Whoops! Why Everyone Owes Everyone and No One Can Pay, is written by John Lanchester a novelist and literary critic who began writing about global banking two years ago and the modern phenomenon of the transference of the power and wealth from sovereign countries to supernational financial institutions, selling products few can understand. This is a wonderful bluffer’s guide for dummies, especially economically illiterate politicians.

The economist and reviewer Michael Lewis has written two books which get to grips with financial institutions and the culture of risk and greed. His Liar’s Poker examined the world of investment banks and now The Big Short Inside the Doomsday Machine, he analyses the latest financial crash and whether it can happen again.

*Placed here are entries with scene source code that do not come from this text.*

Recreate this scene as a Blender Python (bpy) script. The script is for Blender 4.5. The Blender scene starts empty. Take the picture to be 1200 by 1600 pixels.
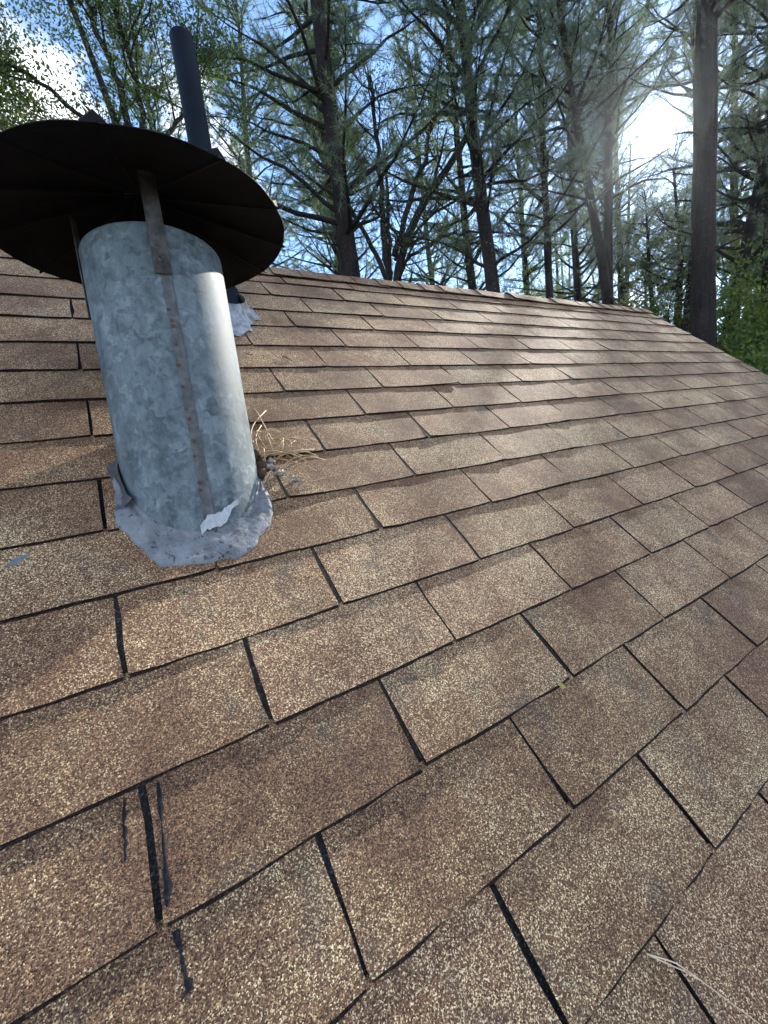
import bpy, math, random
import numpy as np
from mathutils import Vector, Matrix

sc = bpy.context.scene
COL = sc.collection
R = math.radians

# ------------------------------------------------------------------ camera
PITCH = R(41.0)                      # roof pitch
Z0 = 3.6                             # height of the roof frame's origin above the ground
cam_d = bpy.data.cameras.new('camera')
cam = bpy.data.objects.new('camera', cam_d)
COL.objects.link(cam)
cam_d.sensor_fit = 'HORIZONTAL'
cam_d.sensor_width = 36.0
cam_d.lens = 642.05 / 1200 * 36.0
cam_d.clip_start = 0.02
cam_d.clip_end = 900
RW = ((0.8474613552602019, -0.516289138874313, -0.12351022800141731),
      (-0.1864435760361232, -0.071630625124044, -0.9798509307538572),
      (0.4970392784231485, 0.853413486315255, -0.15696297996609548))
CAM = Vector((-0.02483920882253219, -0.690221425540196, 0.1645400131501143 + Z0))
cam.matrix_world = Matrix(((RW[0][0], -RW[1][0], -RW[2][0], CAM.x),
                           (RW[0][1], -RW[1][1], -RW[2][1], CAM.y),
                           (RW[0][2], -RW[1][2], -RW[2][2], CAM.z),
                           (0, 0, 0, 1)))
sc.camera = cam

# ------------------------------------------------------------------ sky, sun, exposure
SUN_EL, SUN_AZ = R(26.2), R(65.4)    # azimuth from +y towards +x
SUN = Vector((math.cos(SUN_EL) * math.sin(SUN_AZ), math.cos(SUN_EL) * math.cos(SUN_AZ), math.sin(SUN_EL)))
world = bpy.data.worlds.new('World')
sc.world = world
world.use_nodes = True
wt = world.node_tree
wt.nodes.clear()
wo = wt.nodes.new('ShaderNodeOutputWorld')
bg = wt.nodes.new('ShaderNodeBackground')
sky = wt.nodes.new('ShaderNodeTexSky')
sky.sky_type = 'NISHITA'
sky.sun_disc = False
sky.sun_elevation = SUN_EL
sky.sun_rotation = SUN_AZ
sky.air_density = 1.0
sky.altitude = 1400
sky.dust_density = 0.15
sky.ozone_density = 3.0
tcw = wt.nodes.new('ShaderNodeTexCoord')
cn = wt.nodes.new('ShaderNodeTexNoise')
cn.inputs['Scale'].default_value = 2.6
cn.inputs['Detail'].default_value = 7
cn.inputs['Roughness'].default_value = 0.6
wt.links.new(tcw.outputs['Generated'], cn.inputs['Vector'])
cr = wt.nodes.new('ShaderNodeValToRGB')
cr.color_ramp.elements[0].position = 0.52
cr.color_ramp.elements[1].position = 0.62
wt.links.new(cn.outputs['Fac'], cr.inputs['Fac'])
cmx = wt.nodes.new('ShaderNodeMix')
cmx.data_type = 'RGBA'
cmx.inputs['B'].default_value = (8.0, 8.1, 8.4, 1)      # sunlit cloud
wt.links.new(cr.outputs['Color'], cmx.inputs['Factor'])
wt.links.new(sky.outputs['Color'], cmx.inputs['A'])
wt.links.new(cmx.outputs['Result'], bg.inputs['Color'])
bg.inputs['Strength'].default_value = 0.15
wt.links.new(bg.outputs['Background'], wo.inputs['Surface'])

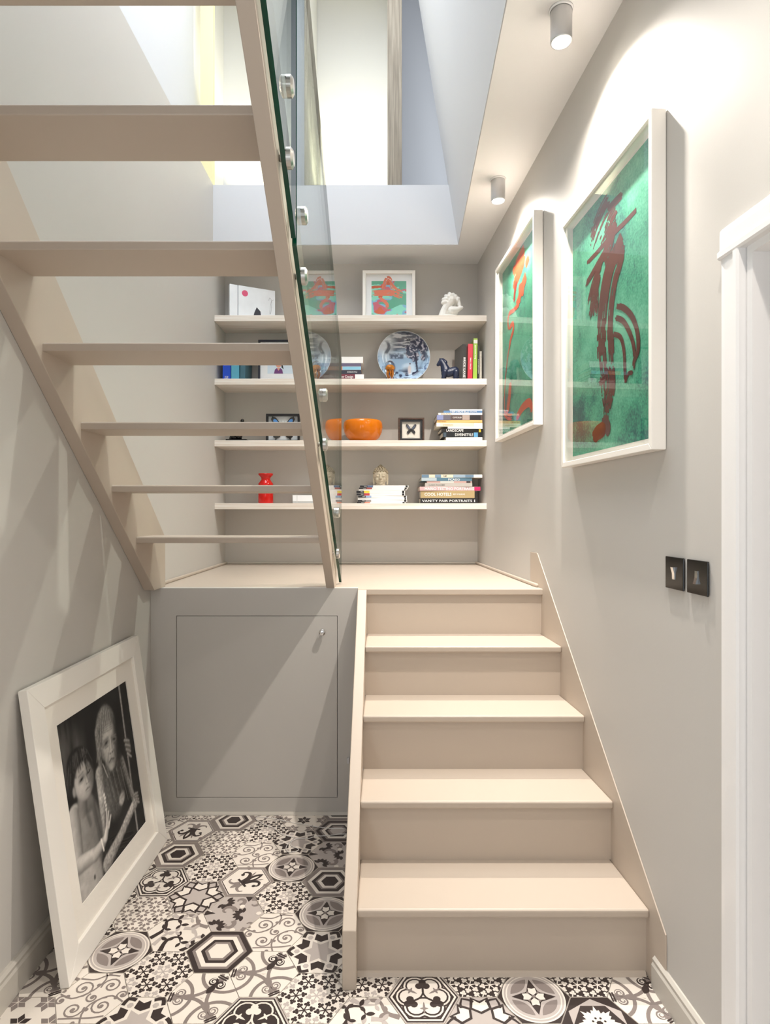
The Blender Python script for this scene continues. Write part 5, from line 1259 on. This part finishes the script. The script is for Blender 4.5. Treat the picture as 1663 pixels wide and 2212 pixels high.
for row in range(7):
    el = .30 + row * .20; n_ = max(4, int(17 * math.cos(el)))
    for q_ in range(n_):
        a = 2 * PI * (q_ + .5 * (row % 2)) / n_
        p_ = bp_(15.4 * math.cos(el) * math.cos(a), 23 + 17 * math.sin(el) - (0 if math.sin(a) > -.2 else 0), 15 * math.cos(el) * math.sin(a))
        if math.sin(a) > .55 and row < 1: continue
        cu.ball(p_, 2.5 * sc, n=8, rows=6)
for q_ in range(6):
    a = q_ * PI / 3; cu.ball(bp_(3.6 * math.cos(a), 41, 3.6 * math.sin(a)), 2.4 * sc, n=8, rows=6)
cu.ball(bp_(0, 42.5, 0), 3.4 * sc, n=10, rows=8)
cu.build('curled_hair', mat('dark_weathered_stone', (150, 138, 116), .85, noise=.35, nscale=50), bud)

# ------------------------------------------------------------------ small black figurine at the left of the third shelf
fx, fd = px(515, 3.97), 3.97
fg = thing('figurine', 'small black seated figurine at the left end of the third shelf', 'figurine', (fx, fd, S3))
MB().box(px(490, fd), px(535, fd), fd - .035, fd + .035, S3 + .0005, S3 + .014).build('plinth', BLACKG, fg, bevel=.002)
h = MB()
h.chain([(fx - .025, fd, S3 + .025), (fx + .005, fd, S3 + .030), (fx + .018, fd, S3 + .085), (fx + .022, fd, S3 + .118)], [.018, .020, .016, .009]); h.ball((fx + .025, fd, S3 + .134), (.013, .013, .015))
h.chain([(fx + .005, fd - .012, S3 + .03), (fx - .035, fd - .014, S3 + .055), (fx - .050, fd - .014, S3 + .018)], [.013, .010, .008]); h.chain([(fx + .005, fd + .012, S3 + .03), (fx - .028, fd + .014, S3 + .060), (fx - .045, fd + .014, S3 + .018)], [.013, .010, .008])
h.chain([(fx + .018, fd - .016, S3 + .10), (fx - .005, fd - .02, S3 + .07), (fx - .032, fd - .014, S3 + .058)], [.008, .007, .006]); h.chain([(fx + .018, fd + .016, S3 + .10), (fx - .002, fd + .02, S3 + .07), (fx - .025, fd + .014, S3 + .062)], [.008, .007, .006])
remeshed(h, .0028, 1).build('seated_figure', BLACKG, fg)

Stephen D King is the global economist at HSBC, and his Losing Control The Emerging Threats to Weaken Prosperity, benefits from his experience as an economist and the breadth and depth of his analysis. Put simply, his thesis is that globalisation, which the West thought would help make it rich, may well end up doing the opposite. But he is not all doom and gloom and he does have solutions, some of which will make uneasy reading for the coalition, such as the UK opening its borders to immigration rather than putting in place restrictions and quotas.

Finally, for colleagues desperate for some form of literary escapism from the serious volumes suggested above, two novels will provide entertainment and relaxation. Sandra Howard, wife of Michael Howard the former Conservative Party Leader, has written her third novel, A Matter of Loyalty, which is a romantic thriller and includes a female Home Secretary.

Louise Bagshawe is now MP for Corby and has written fourteen novels, many of which are murder mysteries. A genre known as “chick-lit” or in our grandfather’s days “bodice-rippers” but, we are told not quite “black lace”, her latest novel, Desire, is therefore quite suitable for any foreign office minister or official.